With the arrival of her daughters, Chawa quickly became Ima. And as her children sprouted their own, Chawa became Sapta, the name that became her identity through my eyes. Just recently her name was extended to Sapta Rabah, great grandmother.
Now eighty-seven, Chawa lives alone, in a red brick Caulfield flat, surrounded by the Jewish community. She attends lunches at the Jewish welfare organisation Jewish Care, where my mother now works. They laugh and cry and sing together.
These stories of resilience and power are all still unravelling. Five years ago, after a cousin visited Poland and found my grandmother’s birth records, we realised that she was three years older than was believed for her entire life. Her father had changed her birth date after the war to give Chawa a few extra years of childhood, to take back the years the war had stolen.
~
Sixty-seven years after the war, we learnt about the fate of our family; taken to Warsaw ghetto and then deported to Treblinka. They probably laboured during their imprisonment. They would have been given only bread and water, if that. Some likely died there.
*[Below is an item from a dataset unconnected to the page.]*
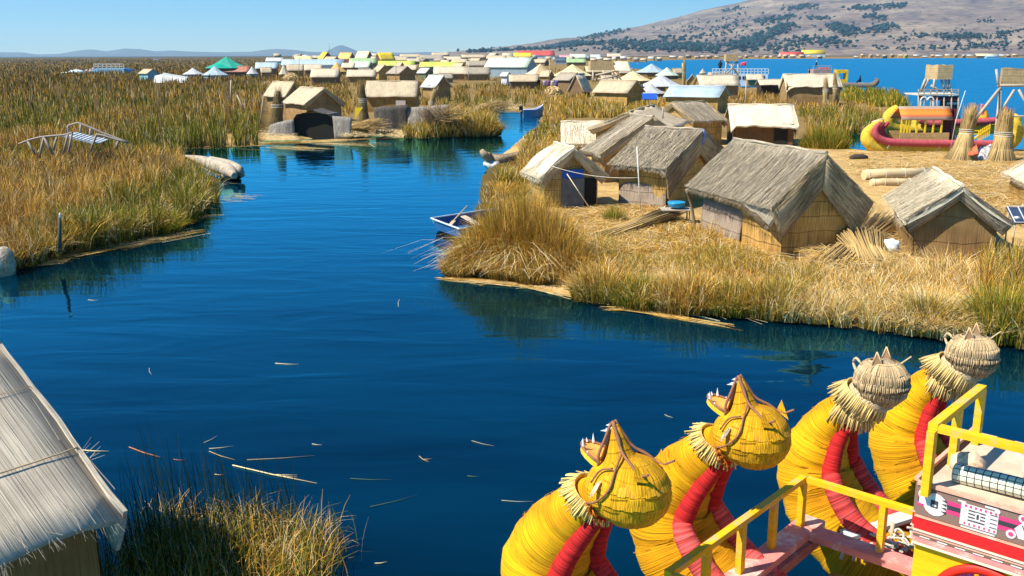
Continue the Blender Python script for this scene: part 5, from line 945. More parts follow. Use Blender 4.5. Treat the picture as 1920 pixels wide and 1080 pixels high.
            for (b0, ax_, r0, ln, nn, sp_) in ((Vector((0.25, 0, -0.27)), Vector((0.22, 0, -0.97)), 0.17, (0.16, 0.26), 200, .3), (Vector((0.28, 0, -0.14)), Vector((0.62, 0, -0.78)), 0.12, (0.12, 0.2), 90, .35), (Vector((0.13, 0, -0.14)), Vector((0.45, 0, -0.89)), 0.225, (0.14, 0.2), 200, .18)):
                g = MB(); base = c+b0; ax = ax_.normalized(); v1 = Vector((0, 1, 0)); v2 = ax.cross(v1)
                for k in range(nn):
                    x = k/nn*6.283+rnd.uniform(-.03, .03); d1 = v1*math.cos(x)+v2*math.sin(x); p = base+d1*r0; q = p+(ax+d1*rnd.uniform(0.0, sp_+.15)+v1*rnd.uniform(-.15, .15)).normalized()*rnd.uniform(*ln); k2 = rnd.uniform(0.55, 1.25)
                    g.tube([p, q], [0.0085, 0.007], 4, (k2, k2*.95, k2*.86))
                g.build('ruff', RUFFM, H)
    return T
RZ = math.atan2(0.67, -0.74)
OA = Vector((4.757, 5.254, 0)); bd = Vector((-.74, .67, 0)); td = Vector((.67, .74, 0))
def toloc(px, py, z):
    p = P(px, py, z)-OA; p.z = 0; return p.dot(bd), -p.dot(td)
hp = [toloc(1172, 915, 2.25), toloc(1404, 815, 2.25), toloc(1652, 716, 2.3), toloc(1822, 666, 2.3)]
TA = reed_boat('nearest yellow reed catamaran with two snarling yellow puma heads, railing and painted cabin', OA, RZ, [dict(x=hp[0][0], y=hp[0][1], z=2.25, kind='puma', red=REDW, worn=0.15), dict(x=hp[1][0], y=hp[1][1], z=2.25, kind='puma', red=REDW, worn=1.0, eye=1)])
TB = reed_boat('second yellow reed catamaran whose two prows end in unpainted straw heads', OA, RZ, [dict(x=hp[2][0], y=hp[2][1], z=2.3, kind='straw', red=REDW, worn=0.55), dict(x=hp[3][0], y=hp[3][1], z=2.3, kind='straw', red=REDW, worn=0.6)])
# ---- deck, railing and cabin of boat A (boat frame: x to the bow, y towards the camera)
DZ = 0.95
def L3(px, py, z): x, y = toloc(px, py, z); return Vector((x, y, z))
rn = L3(1235, 1070, DZ+.5); rf = L3(1520, 900, DZ+.5); rs = L3(1740, 955, DZ+.5); rn2 = L3(1330, 1110, DZ+.5)
g = MB()
fx = (rn.x+rf.x)/2; yn, yf = rn.y, rf.y; sx_ = -1.5
g.box(((fx-0.03), (yn+yf)/2, DZ-0.04), (0.24, yn-yf+0.5, 0.07)); g.box((fx-1.8, yf+0.02, DZ-0.035), (3.3, 0.22, 0.07)); g.box((fx-1.8, yn-0.02, DZ-0.035), (3.3, 0.22, 0.07))
g.box((fx-0.17, (yn+yf)/2, DZ-0.13), (0.05, yn-yf+0.3, 0.10), c=(0.6, 0.6, 0.6)); g.build('deck_beams', PINKW, TA)
g = MB()
for k in range(9): g.box((fx-0.55-0.3*k, (yn+yf)/2, DZ-0.32+0.004*(k % 2)), (0.27, yn-yf-0.25, 0.04), c=sc((1, 1, 1), 0.7+0.3*((k*7) % 5)/5))
g.build('deck_floor', wood('dark_yellow_planks', (0.34, 0.21, 0.03), (0.2, 0.1, 0.04)), TA)
def railing(T, runs, z0, h, wd=0.055, posts=3, name='deck_railing'):
    g = MB()
    for (a, b_, n) in runs:
        a = Vector(a); b_ = Vector(b_); g.bar((a.x, a.y, z0+h), (b_.x, b_.y, z0+h), wd*1.35, wd)
        for k in range(0 if (a-Vector(runs[0][1])).length > .2 and (a-Vector(runs[0][0])).length > .2 or (a, b_) == (Vector(runs[0][0]), Vector(runs[0][1])) else 1, n+1):
            t_ = k/n; p = a+(b_-a)*t_; R = Matrix.Rotation(0.0, 3, 'Z'); g.box((p.x, p.y, z0+(h-wd/2)/2-0.03), (wd*1.1, wd*1.5, h-wd/2+0.06-0.004), c=(0.98, 0.98, 0.98))
    return g.build(name, YPAINT, T)
railing(TA, [((fx, yn, 0), (fx, yf, 0), 4), ((fx-.045, yf-0.0, 0), (fx-2.3, yf-0.0, 0), 3), ((fx-.045, yn, 0), (fx-2.3, yn, 0), 3)], DZ, 0.5, 0.052)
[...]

Treblinka was an extermination camp; it had only one function. It was disguised as a transit camp for deportations further east. It had fake train schedules, names of destinations and a clock with painted-on hands. My family, like many others, were likely undressed, beaten, gassed and then burnt. That is if they had not died from exhaustion, suffocation or thirst in the overcrowded carriages of the train that delivered them.
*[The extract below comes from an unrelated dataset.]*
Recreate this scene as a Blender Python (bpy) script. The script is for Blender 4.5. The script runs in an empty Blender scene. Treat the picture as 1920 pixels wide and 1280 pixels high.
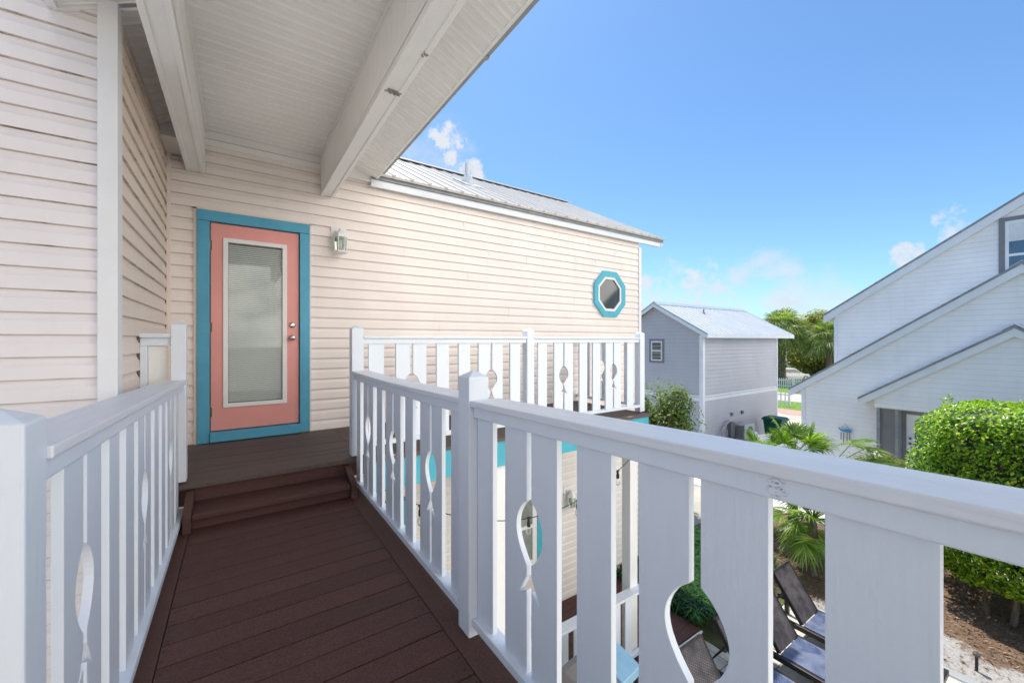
import bpy, math, random
from mathutils import Vector, Matrix, noise as mnoise
random.seed(7)
S = bpy.context.scene
COL = S.collection
PI = math.pi
G = -4.35            # ground height; the eye is at z = 0

# ------------------------------------------------------------------ materials
def nodes(name):
    m = bpy.data.materials.new(name); m.use_nodes = True
    nt = m.node_tree; b = nt.nodes['Principled BSDF']
    return m, nt, b
def N(nt, t, **kw):
    n = nt.nodes.new(t)
    for k, v in kw.items():
        if k.startswith('i_'): n.inputs[k[2:].replace('_', ' ')].default_value = v
        else: setattr(n, k, v)
    return n
def noise(nt, scale, detail=4, rough=.55, vec=None, stretch=None):
    n = N(nt, 'ShaderNodeTexNoise'); n.inputs['Scale'].default_value = scale
    n.inputs['Detail'].default_value = detail; n.inputs['Roughness'].default_value = rough
    if vec is None:
        tc = N(nt, 'ShaderNodeTexCoord'); vec = tc.outputs['Object']
    if stretch:
        mp = N(nt, 'ShaderNodeMapping'); mp.inputs['Scale'].default_value = stretch
        nt.links.new(vec, mp.inputs['Vector']); vec = mp.outputs['Vector']
    nt.links.new(vec, n.inputs['Vector'])
    return n.outputs['Fac']
def ramp(nt, fac, stops):
    r = N(nt, 'ShaderNodeValToRGB'); e = r.color_ramp.elements
    while len(e) < len(stops): e.new(.5)
    for i, (p, c) in enumerate(stops):
        e[i].position = p; e[i].color = (*c, 1) if len(c) == 3 else c
    nt.links.new(fac, r.inputs['Fac']); return r.outputs['Color']
def mixc(nt, fac, a, b, mode='MIX'):
    m = N(nt, 'ShaderNodeMix', data_type='RGBA', blend_type=mode)
    for s, v in ((m.inputs[0], fac), (m.inputs[6], a), (m.inputs[7], b)):
        if isinstance(v, (int, float)): s.default_value = v
        elif isinstance(v, tuple): s.default_value = (*v, 1)
        else: nt.links.new(v, s)
    return m.outputs[2]
def math_(nt, op, a, b=None, c=None):
    m = N(nt, 'ShaderNodeMath', operation=op)
    for i, v in enumerate((a, b, c)):
        if v is None: continue
        if isinstance(v, (int, float)): m.inputs[i].default_value = v
        else: nt.links.new(v, m.inputs[i])
    return m.outputs[0]
def bump(nt, b, h, strength=.2, dist=.01):
    n = N(nt, 'ShaderNodeBump'); n.inputs['Strength'].default_value = strength
    n.inputs['Distance'].default_value = dist
    nt.links.new(h, n.inputs['Height']); nt.links.new(n.outputs['Normal'], b.inputs['Normal'])
def simple(name, col, rough=.5, var=.12, scale=3., bmp=.1, bscale=60., spec=.4, metal=0., stretch=None, dirt=0., dirtcol=(.12, .11, .09)):
    m, nt, b = nodes(name)
    f = noise(nt, scale, 5, .6, stretch=stretch)
    lo = tuple(c * (1 - var) for c in col); hi = tuple(min(1, c * (1 + var)) for c in col)
    c = ramp(nt, f, [(.3, lo), (.7, hi)])
    if dirt:
        d = noise(nt, scale * 7, 6, .7)
        c = mixc(nt, ramp(nt, d, [(.62, (0, 0, 0)), (.80, (dirt,) * 3)]), c, dirtcol)
    nt.links.new(c, b.inputs['Base Color'])
    b.inputs['Roughness'].default_value = rough; b.inputs['Metallic'].default_value = metal
    b.inputs['Specular IOR Level'].default_value = spec
    if bmp: bump(nt, b, noise(nt, bscale, 3, .5, stretch=stretch), bmp, .004)
    return m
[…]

They were told they would shower before receiving new work uniforms and orders.
It took them an hour and a half to die. The chambers became silent after 12 minutes.
Their bodies were never recovered.
Forty members of our family perished in Treblinka, they were among 800,000 Jews murdered there. Of them, at least 250,000 were transported from Warsaw ghetto. They were just two hours away from their home.
Our family is in the book of names. The children are listed in the Children’s Memorial. A photo of Chawa’s aunt is in Yad Vashem, the Holocaust Memorial Museum in Israel.
When I visited Israel in early 2016, I saw these acknowledgements of the Holocaust. My head became filled with the fear and worry of those involved. Tears ran wild and my knees crumbled beneath me. The Holocaust is a part of history that is studied. But for me it is a history that is still lived. This tragedy is my narrative. It is personal and yet, a shared experience. There is a responsibility to remember.
For the family that I could have met, and the family that remain, I lit a candle and sang.
Ir vet, kinder, elter vern, ~ When you grow older, children,
Vet ir aleyn farshteyn ~ You will understand by yourselves
Vifl in di oysyes lign trern ~ How many tears lie in these letters
Un vi fil geveyn. ~ And how much lament.
Zolt ir fun di oysyes koyekh shepn, ~ May you derive strength from these letters,
Kukt in zey arayn! ~ Look in at them!
Oyfn pripetchik brent a fayerl ~ On the hearth, a fire burns
Un in shtub iz heys. ~ And in the house it is warm.